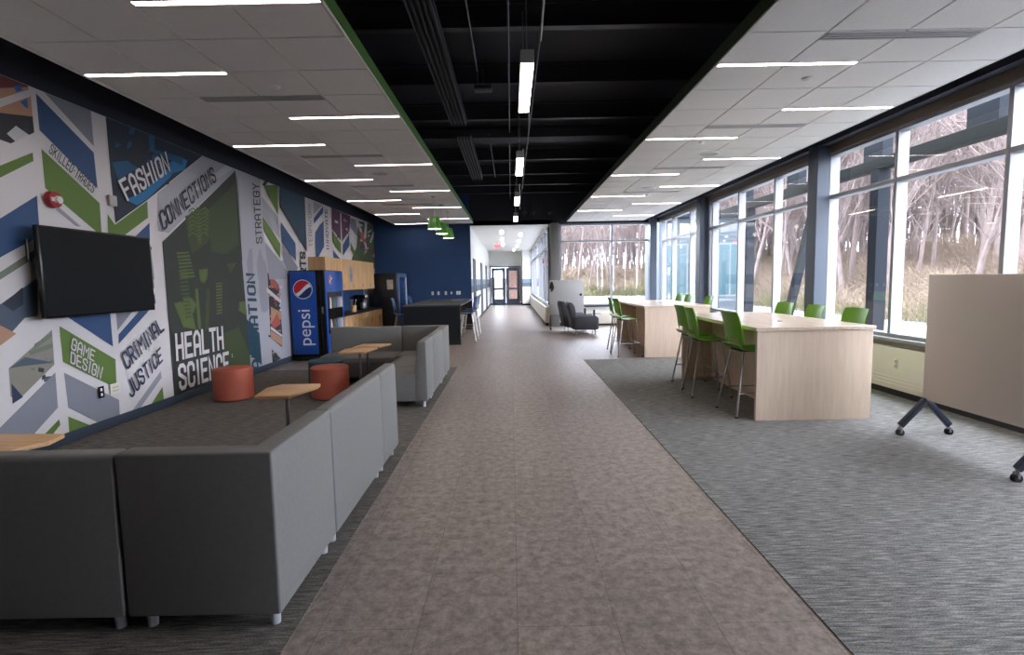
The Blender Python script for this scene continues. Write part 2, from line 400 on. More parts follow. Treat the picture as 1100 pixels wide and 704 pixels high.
def slot():
    t = thing('slot_diffuser', '', 'vent')
    f = MB()
    for k in range(4): f.box((-.61, -.062+.036*k, -.006), (.61, -.044+.036*k, .012))
    f.box((-.612, -.06, -.006), (-.606, .056, .012)); f.box((.606, -.06, -.006), (.612, .056, .012))
    f.build('frame', M_['vent'], t)
    k = MB(); k.box((-.606, -.055, -.0015), (.606, .052, .004)); k.build('slot', M_['blackmetal'], t); return t
sp = slot(); st = [True]
for desc, x, ys in (('in the right ceiling', 3.14, [4.38, 6.88, 9.38, 11.88]), ('in the left ceiling', -2.49, [5.55, 8.05, 10.55, 13.05])):
    for i, y in enumerate(ys): put(sp, st, (x, y, ZC), 'long slotted air diffuser %s, %s' % (desc, ORD[i]), 'slotted air diffusers')
def speaker(label, x, y, r=.16):
    t = thing('ceiling_speaker', label, 'speaker', (x, y, ZC))
    a = MB(); a.lathe([(r, 0), (r, -.008), (r-.02, -.012), (r-.02, 0)], n=28); a.build('rim', M_['grid'], t)
    g = MB(); g.lathe([(0, -.008), (r-.02, -.006)], n=28); g.build('grille', M_['vent'], t)
speaker('round speaker grille in the left ceiling among the strip lights', -2.25, 9.35)
speaker('round speaker grille in the right ceiling above the near table', 3.1, 8.35)
speaker('round speaker grille in the right ceiling above the far table', 2.95, 11.4)
def detector(label, x, y, r=.05):
    o = MB().lathe([(r, 0), (r, -.012), (r*.6, -.03), (0, -.034)], n=20).build('sprinkler_head', M_['grid'])
    o.location = (x, y, ZC); tag(o, label, 'sprinkler')
detector('small round sprinkler cover in the near part of the right ceiling', 2.9, 5.27)
detector('small round sprinkler cover in the near part of the left ceiling', -2.22, 5.22)
detector('small sprinkler cover beyond the second right ceiling diffuser', 2.72, 7.6, .04)

# ---- the open black void: joists, conduits, slot rail, cable
for i, y in enumerate([-1.0, 1.3, 3.7, 5.9, 7.5, 9.1, 10.5, 12.1, 13.7, 15.2, 16.6]):
    k = MB(); k.box((XL, y-.05, 4.28), (XR-.2, y+.05, 4.30)); k.box((XL, y-.008, 4.30), (XR-.2, y+.008, ZD-.02)); k.box((XL, y-.05, ZD-.03), (XR-.2, y+.05, ZD))
    struct(k.build('ceiling_joist', M_['ductgrey'] if i % 2 else M_['black']))
for y in (9.9,):
    k = MB(); k.box((XC1-.3, y-.2, 4.15), (XC2+.3, y+.2, 4.3)); struct(k.build('ceiling_beam', M_['black']))
def fins(label, y0, y1, n=5):
    t = thing('linear_air_diffuser', label, 'vent', (-.78, y0, 4.05))
    f = MB()
    for k in range(n): f.box((-.12+.055*k, 0, 0), (-.105+.055*k, y1-y0, .05))
    f.build('fins', M_['ductgrey'], t)
    c = MB(); c.box((-.13, 0, .05), (.13, y1-y0, .1)); c.build('housing', M_['black'], t)
    for yy in (.2, (y1-y0)/2, y1-y0-.2): MB().cyl((0, yy, .1), (0, yy, .5), .006, n=6).build('hanger_rod', M_['ductgrey'], t)
fins('long black finned air diffuser hung in the open ceiling, nearer run', 2.2, 8.6)
fins('long black finned air diffuser hung in the open ceiling, farther run', 9.4, 13.2)
def pipe(label, pts, r=.012):
    o = MB().tube(pts, r, 6).build('conduit', M_['ductgrey']); tag(o, label, 'conduit')
pipe('thin black conduit left of the pendant lights in the open ceiling', [(-.38, 1, 4.24), (-.38, 6.9, 4.24), (-.38, 6.95, 4.1)])
pipe('thin black conduit running just left of the pendant lights', [(.02, 1, 4.24), (.02, 17.5, 4.24)])
pipe('thin black conduit running just right of the pendant lights', [(.36, 1, 4.2), (.36, 17.5, 4.2)])
pipe('short conduit above the far linear diffuser in the open ceiling', [(-.35, 9.6, 4.2), (-.35, 13.6, 4.2)], .01)
o = MB().box((-.42, 6.85, 4.0), (-.2, 7.0, 4.06), r=.01).cyl((-.31, 6.92, 4.06), (-.31, 6.92, 4.3), .008).build('junction_box', M_['ductgrey']); tag(o, 'small junction box hung under a joist near the first pendant', 'junction box')
# pendant linear lights
t = thing('pendant_light', '', 'pendant light')
h = MB(); h.box((-.055, 0, .004), (.055, 1.24, .11), r=.003, seg=1); h.build('housing', M_['vent'], t)
d = MB(); d.box((-.051, .004, -.002), (.051, 1.236, .004)); d.build('diffuser', M_['pend'], t)
for y in (.1, 1.14): MB().cyl((0, y, .11), (0, y, .95), .006, n=6).build('suspension_cable', M_['steel'], t)
st = [True]
for i, y in enumerate([4.42, 7.76, 11.3, 14.7]):
    put(t, st, (.165, y, 3.34), 'narrow linear pendant light with glowing underside in the dark centre ceiling, %s' % ORD[i], 'linear pendants down the dark centre')
def cord(label, y0, y1):
    pts = []
    for k in range(9):
        s = k/8; pts.append((.27+.02*math.sin(s*9), y0+(y1-y0)*s, 3.55+.45*(1-4*(s-.5)**2)))
    o = MB().tube(pts, .009, 6).build('power_cord', M_['steel']); tag(o, label, 'cord')
cord('grey power cord feeding the nearest pendant light from the front', 1.6, 4.5)
cord('grey power cord looping between first and second pendant lights', 5.5, 7.85)
cord('grey power cord looping between second and third pendant lights', 8.9, 11.4)
cord('grey power cord looping between third and fourth pendant lights', 12.4, 14.8)
# three small spot heads on a track at the far end of the void
for i, x in enumerate((.48, .75, 1.25)):
    t = thing('spotlight', 'small black spotlight on the far end beam, %s' % ['left one', 'middle one', 'right one'][i], 'spotlight', (x, 17.1, 3.75))
    MB().cyl((0, 0, 0), (0, -.12, -.06), .055, .06).build('lamp_head', M_['ductgrey'], t)
    MB().cyl((0, 0, 0), (0, 0, .45), .01, n=6).build('stem', M_['ductgrey'], t)

# ---- the hallway behind
HX0, HX1, HY = -1.38, 1.3, 34.5
b = MB(); b.box((HX0-.2, YB+.2, 0), (HX0, HY, 3.7)); struct(b.build('wall_hall_left', M_['hallwhite']))
b = MB(); b.box((HX0-.2, HY, 0), (-1.35, HY+.2, 3.7)); b.box((.65, HY, 0), (HX1+.3, HY+.2, 3.7)); b.box((-1.35, HY, 2.5), (.65, HY+.2, 3.7)); struct(b.build('wall_hall_end', M_['hallwhite']))
b = MB(); b.box((HX0, YB+.0, 3.46), (HX1+.1, HY, 3.6)); struct(b.build('ceiling_hall', M_['tile']))
b = MB(); b.box((HX1, YB+.2, 0), (HX1+.25, 33.2, .66)); b.box((HX1, YB+.2, 3.38), (HX1+.25, HY, 3.7)); struct(b.build('wall_hall_right', M_['cream']))
b = MB(); b.box((.72, 33.2, 0), (HX1+.3, HY, 3.46)); struct(b.build('wall_hall_corner', M_['hallwhite']))
b = MB(); b.box((.715, 33.19, 1.42), (HX1, 33.2, 1.66), mi=0); b.box((.714, 33.185, 1.18), (HX1, 33.2, 1.42), mi=1)
b.box((HX0, YB+.2, 1.42), (HX0+.006, HY, 1.66), mi=0); b.box((HX0, YB+.2, 1.18), (HX0+.007, HY, 1.42), mi=1)
struct(b.build('trim_9', [M_['stripe'], M_['stripe2']]))
b = MB(); b.box((.71, 33.18, 0), (HX1, 33.2, .1)); b.box((HX0, YB+.2, 0), (HX0+.015, HY, .1)); b.box((HX0, HY-.015, 0), (.72, HY, .1)); struct(b.build('baseboard_hall', M_['blackmetal']))
window('window_6', YB+.2, 33.15, [20.2, 22.4, 24.6, 28.4, 30.8], pos=HX1, z0=.72, z1=3.38, tr=2.72)
t = heater('hall_heater', 'cream convector cover along the hallway windows', HX1-.13, YB+.3, 33.0)
# doors
def door(name, y0, w=1.0, h=2.2):
    t = bpy.data.objects.new(name, None); COL.objects.link(t); struct(t); t.location = (HX0, y0, 0)
    f = MB(); f.box((0, -.06, 0), (.03, 0, h+.06)); f.box((0, w, 0), (.03, w+.06, h+.06)); f.box((0, 0, h), (.03, w, h+.06)); f.build('door_frame', M_['doorgrey'], t)
    l = MB(); l.box((.0, 0, 0), (.015, w, h)); l.build('door_leaf', M_['doorgrey'], t)
    MB().cyl((.015, w-.1, 1.0), (.07, w-.1, 1.0), .012).cyl((.07, w-.1, 1.0), (.07, w-.22, 1.0), .01).build('door_handle', M_['chrome'], t)
door('door_1', 19.3, 1.0, 2.35); door('door_2', 24.0, 1.1, 2.35); door('door_3', 28.6, 1.1, 2.35)
t = bpy.data.objects.new('door_4', None); COL.objects.link(t); struct(t); t.location = (-.35, HY, 0)
f = MB(); f.box((-1.0, -.06, 0), (-.94, 0, 2.5)); f.box((.94, -.06, 0), (1.0, 0, 2.5)); f.box((-.94, -.06, 2.42), (.94, 0, 2.5)); f.build('door_frame', M_['doorgrey'], t)
for s in (-1, 1):
    l = MB(); a, c = (-.93, -.01) if s < 0 else (.01, .93)
    l.box((a, -.05, 0), (a+.2, 0, 2.41)); l.box((c-.2, -.05, 0), (c, 0, 2.41)); l.box((a+.2, -.05, 2.2), (c-.2, 0, 2.41)); l.box((a+.2, -.05, .98), (c-.2, 0, 1.1)); l.box((a+.2, -.05, 0), (c-.2, 0, .38))
    o = l.build('door_leaf', M_['doorgrey'], t)
    g = MB(); g.box((a+.2, -.03, .38), (c-.2, -.025, 2.2)); g.build('door_glass', GL, t)
    MB().tube([(s*.08, -.05, .95), (s*.08, -.11, .95), (s*.08, -.11, 1.25), (s*.08, -.05, 1.25)], .014).build('door_handle', M_['chrome'], t)
# brick beyond the double door, with an added shading porch
b = MB(); b.box((-.2, 40, 0), (2.6, 40.2, 3.4), mi=0); struct(b.build('wall_outer_brick', mat('brick_pink', (176, 140, 128), .8, noise=((6, 6, 14), .35, 3))))
b = MB(); b.box((-2.2, HY+.2, 2.75), (1.6, 39.8, 2.95)); b.box((-2.2, HY+.2, 0), (-2.0, 39.8, 2.75)); b.box((1.4, HY+.2, 0), (1.6, 37.0, 2.75)); struct(b.build('wall_shading_porch', M_['vent']))  # roof and side walls added to dim the view through the door glass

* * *

DESCRIPTION OF THE TASK: Note how many lines in the listing above hold the string "from", then give only that figure.

THE RESPONSE: 2